▶ YOUR OBJECTIVE: Copy exactly the lines that run from the top of the listing to the line containing "except Exception as e: print(e)", both ends included, and omit the pictures.

▶ DATA PROVIDED:
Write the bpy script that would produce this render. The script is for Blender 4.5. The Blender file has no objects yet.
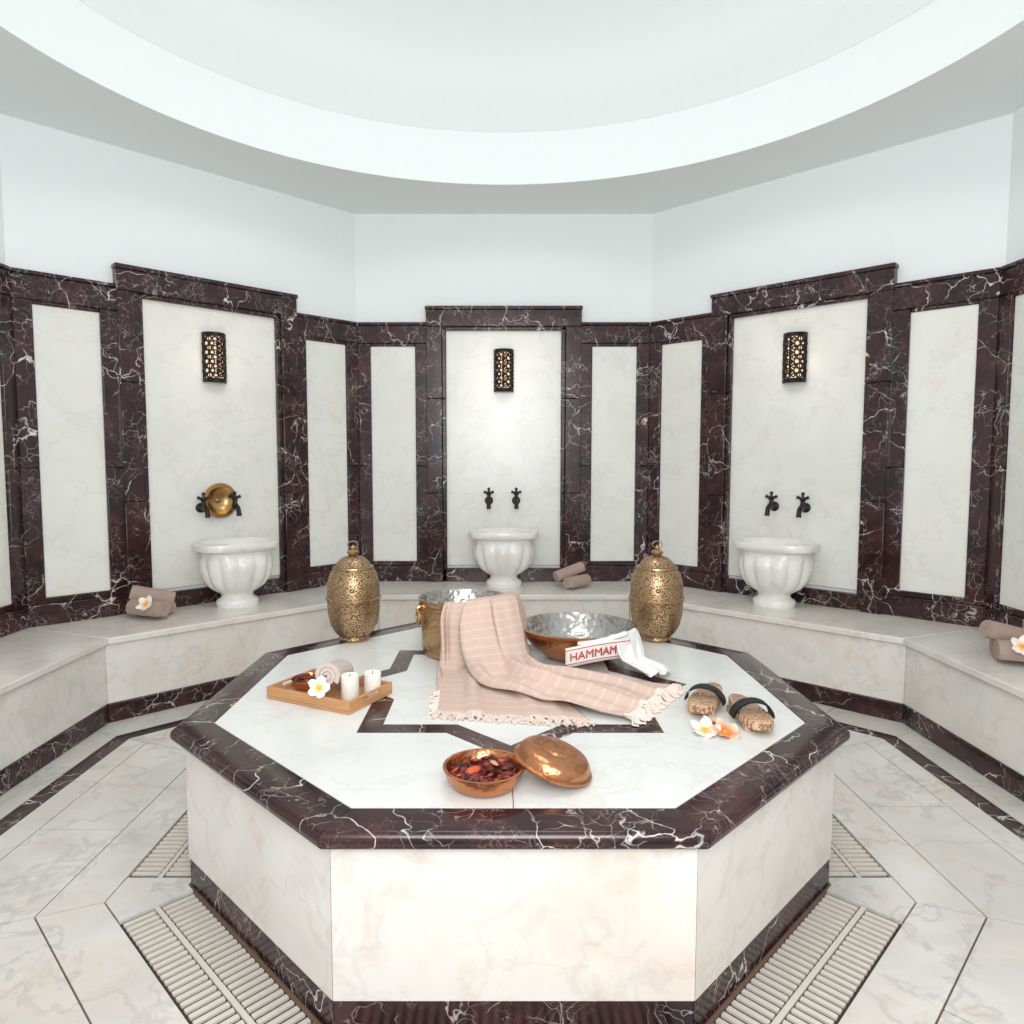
import bpy, bmesh, math, random
from mathutils import Matrix, Vector, noise
random.seed(7)
pi=math.pi; T=math.tan(pi/8)
R=3.10; RB=2.42; RP=1.225; ZB=0.485; ZP=0.567; ZC=3.59; RHO=2.47; ZF=-.03; SX=.974; KY=.95
SXM=Matrix.Translation((0,R*(1-KY),0))@Matrix.Diagonal((SX,KY,1,1))
sc=bpy.context.scene
try:
    sc.view_settings.view_transform='Standard'; sc.view_settings.look='None'
except Exception as e: print(e)

# ---------------- materials ----------------
def newmat(name):
    m=bpy.data.materials.new(name); m.use_nodes=True
    nt=m.node_tree; b=nt.nodes['Principled BSDF']
    return m,nt,b
def N(nt,t,**k):
    n=nt.nodes.new(t)
    for a,v in k.items(): setattr(n,a,v)
    return n
def L(nt,a,b): nt.links.new(a,b)
def math_(nt,op,a,b=None,clamp=False):
    n=N(nt,'ShaderNodeMath',operation=op,use_clamp=clamp)
    for i,v in enumerate((a,b)):
        if v is None: continue
        if hasattr(v,'links'): L(nt,v,n.inputs[i])
        else: n.inputs[i].default_value=v
    return n.outputs[0]
def mix(nt,f,a,b):
    n=N(nt,'ShaderNodeMix',data_type='RGBA')
    for s,v in ((n.inputs[0],f),(n.inputs[6],a),(n.inputs[7],b)):
        if hasattr(v,'links'): L(nt,v,s)
        elif isinstance(v,(int,float)): s.default_value=v
        else: s.default_value=(*v,1)
    return n.outputs[2]
def ramp(nt,f,x0,x1,y0=0.,y1=1.):
    n=N(nt,'ShaderNodeMapRange',clamp=True)
    L(nt,f,n.inputs[0])
    for i,v in enumerate((x0,x1,y0,y1)): n.inputs[i+1].default_value=v
    return n.outputs[0]
def coord(nt,scale=1.,off=0):
    tc=N(nt,'ShaderNodeTexCoord')
    mp=N(nt,'ShaderNodeMapping'); L(nt,tc.outputs['Object'],mp.inputs[0])
    mp.inputs['Scale'].default_value=(scale,)*3 if not isinstance(scale,tuple) else scale
    mp.inputs['Location'].default_value=(off,off*.7,off*1.3)
    return mp.outputs[0]
def noise_(nt,v,s,d=4,r=.55,dist=0):
    n=N(nt,'ShaderNodeTexNoise'); L(nt,v,n.inputs['Vector'])
    n.inputs['Scale'].default_value=s; n.inputs['Detail'].default_value=d
    n.inputs['Roughness'].default_value=r; n.inputs['Distortion'].default_value=dist
    return n
def distort(nt,v,s,amt):
    n=noise_(nt,v,s,3)
    a=N(nt,'ShaderNodeVectorMath',operation='SUBTRACT'); L(nt,n.outputs['Color'],a.inputs[0]); a.inputs[1].default_value=(.5,.5,.5)
    b=N(nt,'ShaderNodeVectorMath',operation='SCALE'); L(nt,a.outputs[0],b.inputs[0]); b.inputs['Scale'].default_value=amt
    c=N(nt,'ShaderNodeVectorMath',operation='ADD'); L(nt,v,c.inputs[0]); L(nt,b.outputs[0],c.inputs[1])
    return c.outputs[0]
def vor(nt,v,s,feature='F1'):
    n=N(nt,'ShaderNodeTexVoronoi',feature=feature); L(nt,v,n.inputs['Vector']); n.inputs['Scale'].default_value=s
    return n
def bump(nt,b,h,st,dist=.01):
    n=N(nt,'ShaderNodeBump'); n.inputs['Strength'].default_value=st; n.inputs['Distance'].default_value=dist
    L(nt,h,n.inputs['Height']); L(nt,n.outputs[0],b.inputs['Normal'])

def plain(name,col,rough=.5,metal=0,nb=0,nsc=40,var=.08):
    m,nt,b=newmat(name)
    v=coord(nt); n=noise_(nt,v,nsc*.3,3)
    c=mix(nt,n.outputs[0],tuple(x*(1-var) for x in col),tuple(min(1,x*(1+var)) for x in col))
    L(nt,c,b.inputs['Base Color']); b.inputs['Roughness'].default_value=rough; b.inputs['Metallic'].default_value=metal
    if nb: bump(nt,b,noise_(nt,v,nsc,3).outputs[0],nb)
    return m

def dark_marble():
    m,nt,b=newmat('dark_red_marble')
    v=coord(nt); dv=distort(nt,v,2.6,.42); dv=distort(nt,dv,13,.07)
    base=mix(nt,ramp(nt,noise_(nt,dv,6,5).outputs[0],.35,.7),(.014,.004,.006),(.054,.015,.018))
    v1=ramp(nt,vor(nt,dv,4.2,'DISTANCE_TO_EDGE').outputs['Distance'],.001,.014,1,0)
    m1=ramp(nt,noise_(nt,v,3.9,4).outputs[0],.45,.60)
    dv2=distort(nt,coord(nt,1,3.3),7,.22)
    v2=ramp(nt,vor(nt,dv2,11,'DISTANCE_TO_EDGE').outputs['Distance'],.0,.022,1,0)
    m2=ramp(nt,noise_(nt,coord(nt,1,5),5.5,4).outputs[0],.46,.64)
    dv3=distort(nt,coord(nt,1,7.1),10,.16)
    v3=ramp(nt,vor(nt,dv3,24,'DISTANCE_TO_EDGE').outputs['Distance'],.0,.035,1,0)
    m3=ramp(nt,noise_(nt,coord(nt,1,9),4.5,3).outputs[0],.52,.66)
    f=math_(nt,'ADD',math_(nt,'MULTIPLY',math_(nt,'MULTIPLY',v1,m1),1.0),math_(nt,'MULTIPLY',math_(nt,'MULTIPLY',v2,m2),.6),clamp=True)
    f=math_(nt,'ADD',f,math_(nt,'MULTIPLY',math_(nt,'MULTIPLY',v3,m3),.38),clamp=True)
    L(nt,mix(nt,f,base,(.70,.65,.63)),b.inputs['Base Color'])
    b.inputs['Roughness'].default_value=.2
    return m
def white_marble(name,base,warm,wamt,grey=.18,sc_=1.,rough=.25):
    m,nt,b=newmat(name)
    v=coord(nt,sc_); dv=distort(nt,v,1.7,.5)
    w=ramp(nt,noise_(nt,dv,2.3,6,.6).outputs[0],.42,.72,0,wamt)
    c=mix(nt,w,base,warm)
    st=ramp(nt,noise_(nt,coord(nt,sc_,8),5,7,.7,.6).outputs[0],.56,.72,0,wamt*.9)
    c=mix(nt,st,c,(warm[0]*.85,warm[1]*.70,warm[2]*.52))
    vn=noise_(nt,distort(nt,coord(nt,sc_,2),2.2,.6),2.4,5)
    line=ramp(nt,math_(nt,'ABSOLUTE',math_(nt,'SUBTRACT',vn.outputs[0],.5)),0,.025,grey,0)
    c=mix(nt,line,c,(.40,.38,.37))
    cl=ramp(nt,noise_(nt,coord(nt,sc_,12),1.6,5,.6,1.2).outputs[0],.42,.68,0,grey*1.2)
    c=mix(nt,cl,c,(.50,.505,.51))
    g=N(nt,'ShaderNodeNewGeometry')
    c=mix(nt,ramp(nt,g.outputs['Random Per Island'],0,1,0,.14),c,(.56,.53,.49))
    L(nt,c,b.inputs['Base Color']); b.inputs['Roughness'].default_value=rough
    return m
DM=dark_marble()
WM=white_marble('white_marble_slab',(.79,.765,.72),(.67,.55,.43),.52,.20)
WMW=white_marble('white_marble_wall',(.83,.84,.81),(.77,.72,.63),.28,.14)
WMT=white_marble('white_marble_top',(.77,.79,.775),(.72,.68,.62),.22,.15)
WMF=white_marble('floor_marble',(.72,.71,.68),(.61,.51,.41),.55,.45)
WMS=white_marble('carved_marble',(.84,.84,.81),(.72,.65,.54),.4,.05,3)
PL=plain('white_plaster',(.815,.855,.855),.7,0,.05,60,.015)
GROUT=plain('brown_grout',(.20,.12,.08),.8)
GRD=plain('drain_shadow',(.045,.036,.03),.9)
SLAT=plain('grate_plastic',(.66,.61,.54),.5)
def hammered(name,col,rough,sc_,st,var=.25):
    m,nt,b=newmat(name); v=coord(nt)
    n=noise_(nt,v,9,4)
    L(nt,mix(nt,n.outputs[0],tuple(x*(1-var) for x in col),tuple(min(1,x*(1+var)) for x in col)),b.inputs['Base Color'])
    b.inputs['Metallic'].default_value=1; b.inputs['Roughness'].default_value=rough
    bump(nt,b,vor(nt,v,sc_,'SMOOTH_F1').outputs['Distance'],st,.006)
    return m
COP=hammered('hammered_copper',(.56,.24,.11),.28,55,.5)
COPS=hammered('copper_lid',(.56,.25,.12),.27,90,.22)
BRS=hammered('hammered_brass',(.50,.32,.17),.30,45,.5)
STL=hammered('tinned_metal',(.48,.47,.45),.27,40,.8,.12)
BRP=hammered('plain_brass',(.50,.31,.13),.28,20,.1)
BRL=hammered('antique_brass',(.46,.31,.17),.33,60,.3)
DBR=plain('dark_bronze',(.030,.024,.022),.38,.6,.2)
def filigree():
    m,nt,b=newmat('brass_filigree'); v=coord(nt)
    d=vor(nt,v,75,'F1').outputs['Distance']
    h=ramp(nt,d,.24,.34,0,1)
    w=N(nt,'ShaderNodeTexVoronoi',feature='F1'); w.inputs['Scale'].default_value=22; L(nt,v,w.inputs['Vector']); w.inputs['Randomness'].default_value=.55
    rg=math_(nt,'ABSOLUTE',math_(nt,'SUBTRACT',math_(nt,'FRACT',math_(nt,'MULTIPLY',w.outputs['Distance'],4.2)),.5))
    h2=ramp(nt,rg,.05,.12,0,1)
    f=math_(nt,'MULTIPLY',h,h2)
    n=noise_(nt,v,12,3)
    c=mix(nt,n.outputs[0],(.40,.25,.13),(.64,.45,.27))
    L(nt,mix(nt,f,(.08,.042,.022),c),b.inputs['Base Color'])
    b.inputs['Roughness'].default_value=.38; L(nt,ramp(nt,f,0,1,.3,.95),b.inputs['Metallic'])
    bump(nt,b,f,.8,.004)
    return m
FIL=filigree()
def cloth(name,base,stripe,nst,wid,mode=0):
    m,nt,b=newmat(name)
    uv=N(nt,'ShaderNodeUVMap'); sp=N(nt,'ShaderNodeSeparateXYZ'); L(nt,uv.outputs[0],sp.inputs[0])
    if mode==0:
        fr=math_(nt,'FRACT',math_(nt,'MULTIPLY',sp.outputs[1],nst))
        l=ramp(nt,math_(nt,'ABSOLUTE',math_(nt,'SUBTRACT',fr,.5)),wid,wid+.06,.30,0)
        fr2=math_(nt,'FRACT',math_(nt,'MULTIPLY',sp.outputs[0],3.0))
        l2=ramp(nt,math_(nt,'ABSOLUTE',math_(nt,'SUBTRACT',fr2,.5)),.02,.04,.10,0)
        l=math_(nt,'MAXIMUM',l,l2)
    else:
        a=math_(nt,'ABSOLUTE',math_(nt,'SUBTRACT',sp.outputs[1],.5))
        l=math_(nt,'MULTIPLY',ramp(nt,a,.34,.35,0,1),ramp(nt,a,.39,.40,1,0))
        if mode==2: l=math_(nt,'MULTIPLY',l,0.0)
    v=coord(nt)
    n=noise_(nt,v,6,3)
    bc=mix(nt,n.outputs[0],tuple(x*.93 for x in base),tuple(min(1,x*1.05) for x in base))
    L(nt,mix(nt,l,bc,stripe),b.inputs['Base Color']); b.inputs['Roughness'].default_value=.95
    bump(nt,b,noise_(nt,v,200,3).outputs[0],.5,.003)
    return m
PINK=cloth('pink_striped_cotton',(.595,.44,.365),(.74,.62,.56),26,.07)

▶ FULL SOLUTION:
Write the bpy script that would produce this render. The script is for Blender 4.5. The Blender file has no objects yet.
import bpy, bmesh, math, random
from mathutils import Matrix, Vector, noise
random.seed(7)
pi=math.pi; T=math.tan(pi/8)
R=3.10; RB=2.42; RP=1.225; ZB=0.485; ZP=0.567; ZC=3.59; RHO=2.47; ZF=-.03; SX=.974; KY=.95
SXM=Matrix.Translation((0,R*(1-KY),0))@Matrix.Diagonal((SX,KY,1,1))
sc=bpy.context.scene
try:
    sc.view_settings.view_transform='Standard'; sc.view_settings.look='None'
except Exception as e: print(e)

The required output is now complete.